Relaxo Footwears Limited, a prominent name in the Indian footwear industry, recently announced its unaudited financial results for the second quarter and first half of the fiscal year 2026. The company reported a moderation in revenue, primarily attributed to a soft demand environment in the mass market segment and delayed purchases ahead of the GST 2.0 implementation. Despite these headwinds, Relaxo demonstrated strong operational efficiency and disciplined cost management, successfully maintaining and even expanding its profitability margins.
For Q2 FY26, revenue from operations stood at ₹629 crore, a decrease from ₹679 crore in Q2 FY25. The first half of FY26 saw revenue at ₹1,283 crore, compared to ₹1,428 crore in H1 FY25. However, the company's EBITDA margin remained stable at 12.9% in Q2 FY26 and expanded by 101 basis points to 14.1% in H1 FY26. Profit after tax (PAT) for H1 FY26 increased by 4.9% year-on-year to ₹85 crore, with PAT margins improving by 95 basis points to 6.6%. This performance underscores Relaxo's ability to manage costs effectively and optimize operations amidst a challenging market landscape.
The management highlighted several strategic initiatives that are crucial for navigating the current market and driving future growth.

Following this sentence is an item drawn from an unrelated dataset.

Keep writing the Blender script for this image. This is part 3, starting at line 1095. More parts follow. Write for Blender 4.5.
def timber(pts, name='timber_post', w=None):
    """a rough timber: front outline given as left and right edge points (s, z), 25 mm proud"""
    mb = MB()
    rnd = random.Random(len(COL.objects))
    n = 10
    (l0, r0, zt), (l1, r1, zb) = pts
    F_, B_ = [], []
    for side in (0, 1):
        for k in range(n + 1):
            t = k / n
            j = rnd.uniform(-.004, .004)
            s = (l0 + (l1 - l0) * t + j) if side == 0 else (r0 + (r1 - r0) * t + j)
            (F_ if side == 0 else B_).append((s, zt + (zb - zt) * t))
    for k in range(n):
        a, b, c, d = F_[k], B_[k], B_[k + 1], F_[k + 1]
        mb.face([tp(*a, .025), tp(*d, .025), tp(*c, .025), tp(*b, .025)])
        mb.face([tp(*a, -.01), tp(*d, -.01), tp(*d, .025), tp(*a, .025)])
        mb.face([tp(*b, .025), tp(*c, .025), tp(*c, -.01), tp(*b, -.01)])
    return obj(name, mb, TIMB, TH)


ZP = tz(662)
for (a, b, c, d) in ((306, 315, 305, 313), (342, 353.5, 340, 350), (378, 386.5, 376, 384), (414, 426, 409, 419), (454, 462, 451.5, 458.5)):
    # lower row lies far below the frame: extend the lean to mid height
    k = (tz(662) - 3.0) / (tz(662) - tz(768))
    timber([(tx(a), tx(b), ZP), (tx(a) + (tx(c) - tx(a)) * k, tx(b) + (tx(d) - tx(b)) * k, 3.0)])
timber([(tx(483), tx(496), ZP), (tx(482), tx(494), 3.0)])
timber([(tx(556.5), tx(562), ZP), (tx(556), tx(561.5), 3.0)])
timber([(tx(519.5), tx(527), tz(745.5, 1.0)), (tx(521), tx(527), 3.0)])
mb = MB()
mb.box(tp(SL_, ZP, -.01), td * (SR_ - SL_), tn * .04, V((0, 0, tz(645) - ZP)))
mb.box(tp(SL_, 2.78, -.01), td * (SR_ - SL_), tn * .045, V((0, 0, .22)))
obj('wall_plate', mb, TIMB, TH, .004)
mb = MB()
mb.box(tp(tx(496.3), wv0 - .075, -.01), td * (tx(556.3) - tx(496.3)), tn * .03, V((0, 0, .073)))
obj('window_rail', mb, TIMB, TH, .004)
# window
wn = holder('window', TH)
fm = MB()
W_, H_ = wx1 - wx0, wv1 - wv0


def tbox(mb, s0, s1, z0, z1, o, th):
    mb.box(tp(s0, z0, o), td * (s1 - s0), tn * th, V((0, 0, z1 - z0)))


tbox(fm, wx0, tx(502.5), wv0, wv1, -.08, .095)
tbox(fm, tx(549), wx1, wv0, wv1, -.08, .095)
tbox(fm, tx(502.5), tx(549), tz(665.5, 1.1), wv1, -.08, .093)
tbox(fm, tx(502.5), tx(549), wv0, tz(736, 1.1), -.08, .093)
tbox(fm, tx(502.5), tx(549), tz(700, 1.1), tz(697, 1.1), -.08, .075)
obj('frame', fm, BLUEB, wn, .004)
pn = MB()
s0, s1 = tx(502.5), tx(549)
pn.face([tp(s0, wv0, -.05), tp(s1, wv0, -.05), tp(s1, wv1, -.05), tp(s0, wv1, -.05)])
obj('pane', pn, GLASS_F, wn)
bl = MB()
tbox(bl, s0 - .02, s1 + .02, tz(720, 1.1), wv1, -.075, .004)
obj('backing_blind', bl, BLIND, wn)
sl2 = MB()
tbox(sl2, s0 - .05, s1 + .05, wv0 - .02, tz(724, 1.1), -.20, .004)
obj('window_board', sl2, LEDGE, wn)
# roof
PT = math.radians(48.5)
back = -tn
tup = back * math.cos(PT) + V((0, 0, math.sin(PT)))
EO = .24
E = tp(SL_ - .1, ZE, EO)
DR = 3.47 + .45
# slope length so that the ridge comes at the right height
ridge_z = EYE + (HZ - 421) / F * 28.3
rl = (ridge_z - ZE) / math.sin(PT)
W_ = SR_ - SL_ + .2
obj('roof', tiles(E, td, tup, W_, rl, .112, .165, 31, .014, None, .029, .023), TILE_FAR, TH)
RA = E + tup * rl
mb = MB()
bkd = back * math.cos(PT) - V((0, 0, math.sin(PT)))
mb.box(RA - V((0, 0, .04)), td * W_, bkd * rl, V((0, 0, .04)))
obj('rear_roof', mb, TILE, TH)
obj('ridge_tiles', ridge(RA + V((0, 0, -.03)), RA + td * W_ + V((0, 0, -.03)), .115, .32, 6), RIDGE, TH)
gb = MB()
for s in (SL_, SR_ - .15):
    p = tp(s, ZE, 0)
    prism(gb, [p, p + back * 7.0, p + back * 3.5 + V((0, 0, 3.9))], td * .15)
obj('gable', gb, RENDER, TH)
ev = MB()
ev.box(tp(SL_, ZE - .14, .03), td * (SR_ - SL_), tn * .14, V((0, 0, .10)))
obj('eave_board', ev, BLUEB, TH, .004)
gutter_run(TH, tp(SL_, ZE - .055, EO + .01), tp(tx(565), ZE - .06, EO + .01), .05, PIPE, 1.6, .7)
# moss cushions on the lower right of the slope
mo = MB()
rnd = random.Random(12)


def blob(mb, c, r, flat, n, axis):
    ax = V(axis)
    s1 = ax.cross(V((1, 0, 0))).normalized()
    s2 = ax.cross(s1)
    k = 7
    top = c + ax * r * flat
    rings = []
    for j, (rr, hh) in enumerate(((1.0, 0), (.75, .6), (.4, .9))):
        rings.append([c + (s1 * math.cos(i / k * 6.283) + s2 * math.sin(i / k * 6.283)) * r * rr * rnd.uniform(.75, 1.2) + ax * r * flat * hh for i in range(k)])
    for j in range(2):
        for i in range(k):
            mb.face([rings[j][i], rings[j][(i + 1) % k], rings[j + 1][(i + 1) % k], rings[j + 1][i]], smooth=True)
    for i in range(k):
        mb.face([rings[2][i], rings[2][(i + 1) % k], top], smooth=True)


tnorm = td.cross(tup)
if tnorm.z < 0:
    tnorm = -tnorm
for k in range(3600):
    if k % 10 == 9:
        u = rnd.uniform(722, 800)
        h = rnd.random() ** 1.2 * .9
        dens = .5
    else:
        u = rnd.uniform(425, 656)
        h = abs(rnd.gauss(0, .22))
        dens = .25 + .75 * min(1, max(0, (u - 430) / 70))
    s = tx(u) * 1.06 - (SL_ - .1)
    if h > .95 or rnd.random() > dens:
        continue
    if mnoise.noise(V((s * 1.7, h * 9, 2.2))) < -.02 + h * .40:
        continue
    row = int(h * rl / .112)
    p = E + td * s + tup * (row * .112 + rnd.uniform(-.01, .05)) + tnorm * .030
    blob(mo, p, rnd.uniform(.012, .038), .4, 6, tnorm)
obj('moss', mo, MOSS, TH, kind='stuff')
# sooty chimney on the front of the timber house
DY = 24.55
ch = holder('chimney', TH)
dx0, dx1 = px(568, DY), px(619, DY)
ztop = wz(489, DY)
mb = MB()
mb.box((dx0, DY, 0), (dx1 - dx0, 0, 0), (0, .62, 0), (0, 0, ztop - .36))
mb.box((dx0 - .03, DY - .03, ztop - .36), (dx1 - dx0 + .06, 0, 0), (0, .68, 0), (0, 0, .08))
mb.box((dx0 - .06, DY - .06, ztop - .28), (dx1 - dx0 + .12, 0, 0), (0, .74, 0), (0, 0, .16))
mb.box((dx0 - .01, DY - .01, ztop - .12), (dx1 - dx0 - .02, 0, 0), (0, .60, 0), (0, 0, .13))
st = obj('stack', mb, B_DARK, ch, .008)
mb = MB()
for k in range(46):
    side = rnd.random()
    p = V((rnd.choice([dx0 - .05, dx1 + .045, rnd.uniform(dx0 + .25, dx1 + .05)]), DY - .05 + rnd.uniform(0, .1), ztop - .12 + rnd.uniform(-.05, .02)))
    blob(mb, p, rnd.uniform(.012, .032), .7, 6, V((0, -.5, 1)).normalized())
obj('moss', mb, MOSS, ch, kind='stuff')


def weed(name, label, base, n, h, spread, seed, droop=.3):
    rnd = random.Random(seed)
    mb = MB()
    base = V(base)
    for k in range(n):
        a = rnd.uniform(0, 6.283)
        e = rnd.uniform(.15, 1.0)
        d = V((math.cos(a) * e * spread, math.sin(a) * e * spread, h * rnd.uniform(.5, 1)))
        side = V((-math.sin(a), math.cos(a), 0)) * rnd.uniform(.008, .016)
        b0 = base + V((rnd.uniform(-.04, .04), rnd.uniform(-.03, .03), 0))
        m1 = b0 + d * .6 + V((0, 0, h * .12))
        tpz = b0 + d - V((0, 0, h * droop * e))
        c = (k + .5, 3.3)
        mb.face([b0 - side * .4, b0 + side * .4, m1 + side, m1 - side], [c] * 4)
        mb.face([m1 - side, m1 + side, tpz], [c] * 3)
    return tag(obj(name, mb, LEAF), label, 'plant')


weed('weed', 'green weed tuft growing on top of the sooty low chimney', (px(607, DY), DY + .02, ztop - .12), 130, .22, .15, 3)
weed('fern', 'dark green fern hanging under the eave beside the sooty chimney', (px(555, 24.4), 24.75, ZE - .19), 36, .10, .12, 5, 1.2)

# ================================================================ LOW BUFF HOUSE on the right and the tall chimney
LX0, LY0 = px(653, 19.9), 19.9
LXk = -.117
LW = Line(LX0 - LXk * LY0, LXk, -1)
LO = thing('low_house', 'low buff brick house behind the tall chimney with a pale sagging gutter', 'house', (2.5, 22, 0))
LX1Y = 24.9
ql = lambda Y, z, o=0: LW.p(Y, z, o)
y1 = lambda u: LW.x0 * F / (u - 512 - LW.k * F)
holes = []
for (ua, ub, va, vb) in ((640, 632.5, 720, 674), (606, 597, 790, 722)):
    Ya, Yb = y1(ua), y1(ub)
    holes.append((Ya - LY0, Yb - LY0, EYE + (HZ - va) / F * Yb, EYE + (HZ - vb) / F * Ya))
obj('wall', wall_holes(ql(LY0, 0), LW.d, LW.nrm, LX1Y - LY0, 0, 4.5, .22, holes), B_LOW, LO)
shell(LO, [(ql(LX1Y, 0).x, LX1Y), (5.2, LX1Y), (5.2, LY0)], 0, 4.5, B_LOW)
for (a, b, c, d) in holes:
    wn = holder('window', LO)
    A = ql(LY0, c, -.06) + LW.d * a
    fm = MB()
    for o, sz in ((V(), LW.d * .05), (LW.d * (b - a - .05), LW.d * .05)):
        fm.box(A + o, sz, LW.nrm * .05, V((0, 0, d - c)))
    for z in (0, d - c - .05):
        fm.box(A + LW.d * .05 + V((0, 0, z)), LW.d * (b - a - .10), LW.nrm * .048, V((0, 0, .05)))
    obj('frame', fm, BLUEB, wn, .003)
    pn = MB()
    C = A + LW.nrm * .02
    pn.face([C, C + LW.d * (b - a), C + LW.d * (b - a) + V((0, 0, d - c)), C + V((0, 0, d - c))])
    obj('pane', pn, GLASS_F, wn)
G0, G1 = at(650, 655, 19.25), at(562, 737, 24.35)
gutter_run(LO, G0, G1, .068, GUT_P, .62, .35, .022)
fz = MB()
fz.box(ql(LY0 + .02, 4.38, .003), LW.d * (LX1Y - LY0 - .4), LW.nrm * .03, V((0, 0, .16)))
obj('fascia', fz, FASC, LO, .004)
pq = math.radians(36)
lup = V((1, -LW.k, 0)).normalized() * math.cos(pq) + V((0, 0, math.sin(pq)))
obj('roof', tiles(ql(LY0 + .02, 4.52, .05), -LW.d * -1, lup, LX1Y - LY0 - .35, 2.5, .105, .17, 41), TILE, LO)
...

The rollout of GST 2.0, which reduced the tax rate on footwear priced below ₹2,500 to 5%, has been a significant positive. This change has enhanced Relaxo's competitiveness against the unorganized sector and improved affordability for consumers in the mass and mid-market segments. While the immediate impact involved distributors liquidating older, higher-priced inventory, the full benefits are expected to materialize from December end and January onwards.
Relaxo is also actively focusing on expanding its product portfolio, particularly in the athleisure and sneakers categories. The company is launching new products in these segments and plans to introduce premium PU products under its Flite brand. This strategy aims to increase the average selling price (ASP) and cater to evolving consumer preferences, thereby driving value growth. The company's diversified portfolio, including brands like Hawai, Flite, and Sparx, continues to be a key strength, with Sparx contributing 40% to FY25 revenue, Flite 37%, and Hawai 23%.
Relaxo's operational excellence is underpinned by its robust in-house manufacturing capabilities, boasting 9 facilities and a daily production capacity of approximately 10.5 lakh pairs. The company's wide distribution network, comprising around 550 active pan-India distributors and over 70,000 retailers/multi-brand outlets, ensures extensive market penetration. Furthermore, Relaxo exports to approximately 37 countries and maintains an overseas office in Dubai, showcasing its global footprint.
To enhance its distribution efficiency and focus on secondary sales, Relaxo introduced the Relaxo Parivaar App (RPA). This digital initiative has shown promising results, contributing to a 20% growth at the secondary level and increasing the app's share in overall sales from 50% to 60%. The company is also continuously working on rationalizing its distributor network, adding new distributors while pruning underperforming ones to optimize reach and efficiency.
Looking ahead, Relaxo's management remains optimistic about a demand recovery, expecting momentum to strengthen in the coming quarters, supported by festival demand and the benefits of GST 2.0. For Q3 FY26, the company anticipates revenue to be either flat or experience a slight decline of 3-4%, with some growth expected in Q4 FY26. The next financial year is projected to bring much better growth.
The company maintains a strong financial position, evidenced by its net cash status. Capex for the current and next fiscal year is estimated to be in the range of ₹100-150 crore, primarily allocated towards operational efficiencies, warehouse modernization, and building its head office. Importantly, no capacity expansion is planned for the next 18 months, reflecting a disciplined approach to capital allocation during this period of market adjustment. Relaxo's commitment to cost control, operational efficiency, and strategic market positioning underscores its resilience and potential for sustained growth in the evolving Indian footwear market.